Coding Styles and Standards
The code presented here has to follow a coding style of one type or another, and there
are many to choose from. After looking into industry best practices and pros and cons
of various styles, I ended choosing ‘none of the above.’ This site is a place to get a
starting template for your code, so you should style it according to your own style
standards. Most modern coding editors and IDEs will automatically do this for you, anyway.
However, just for completeness sake, here is the style / standard that the code on this
site uses.
If your team doesn’t have a codeing style guide, feel free to use this one. (The value to
the team of having a coding standard is that you can stop arguing about what your coding
standard should be, and just get back to work.)
All Languages
- Do what is right / best.
- Sometimes, breaking the standard leads to much more understandable code. In those
cases, just do what is right.
- The code on this site is intended to be copy-pasted by the user, so try to write
it in a way that modern editors can understand, so that the user is unburdened.
- Use two space tabs; never use tab characters.
- Do your best to match parentheses and all their ilk within every file.
C and C++ Specific
- Always initialize variables as they are being declared.
- ALL_CAPS names are for pre-processor items.
- Put
const
and volatile
on the right side of the type. (char const * sz
)
Notes - All Languages
- Two space tabs.
- Studies have shown that code is understood by the reader best if it is written with
either 3, or 2, or 4 space tabs, in that order, meaning that 3 space tabs are understood
best, followed by 2 and 4, and then all the others (which all fared quite badly.) This all
means that you really should one of these three indents, but it really doesn’t matter
which. On the other hand, 3 is just weird, and 4 can lead to lines ending at very high column
numbers. So, this site uses 2.
- Matching.
- Many code editors may get confused otherwise. You would rather have your editor doing
its job well than being gramatically correct in your comments.
- This mostly means to watch how you use the speical matched-pair symbols inside strings
and comments. Many times this leads to some weirdness for the reader.
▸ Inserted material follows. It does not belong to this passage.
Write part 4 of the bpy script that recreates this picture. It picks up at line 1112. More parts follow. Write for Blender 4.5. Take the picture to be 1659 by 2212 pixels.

- Dont use apostrophes. The code editor might see it as the beginning of a string. This can
lead to comments that seem just wrong, like the first sentence in this paragraph.
- Sometimes, you have to add the matching item inside a comment.
Notes - C and C++
- Initialize variables.
- Do not let uninitialized variable bugs into your code. If you initialize all variables
as they are declared, they cannot creep in.
- C and C++ do not set new variables to zero, unlike all other languages. Most developers
understand that variables must be set before they are read, but many times see the
declaration of variables as bookkeeping, not as part of the correctness of the code,
so a lot of code is written without initialization. When the code is initially written,
the developer will have tested things, but after the original creation phase, code
changes. This is when uninitialized variable bugs creep in.
- Code on this site will usually initialize variables to zero, even if the first meaningful
value is different. This just makes it clear that the variable is being initialized for
initialization’s sake.
- The first time you don’t waste two weeks tracking down an uninitialized variable bug,
you will more than make up for any hastle this item presents.
- Once you are a lead developer, any time you are put onto an existing project, institute
this rule and force the team to spend a day instituting it. You will be a hero, as you
will have just fixed all those nagging bugs in the bugbase that just say ‘weird things
happen when you do x,y.z’.
- ALL_CAPS names are for pre-processor items and should not be used to communicate const-ness.
- From day one, C has used ALL_CAPS for
#define
tokens, which are usually just constants,
so developers got used to ALL_CAPS meaning const-ness. But this is not right. ALL_CAPS is
a hint to the reader that the item behaves by a different set of rules than all the other
code. The item will be expanded by a dumb text processor, which might wreak havoc on the
syntax of the code it is expanded into.
- Put cv-qualifiers after the type.
- I.e.
char const * sz
- Makes it so that reading from right-to-left tells you what you have. So,
sz
is:
- Pointing to a constant character (the
char
cannot change.)
- As opposed to what you would think reading it naturally.
const char * sz
seems to mean:
- A constant character-pointer. (A pointer that cannot change, which is wrong.)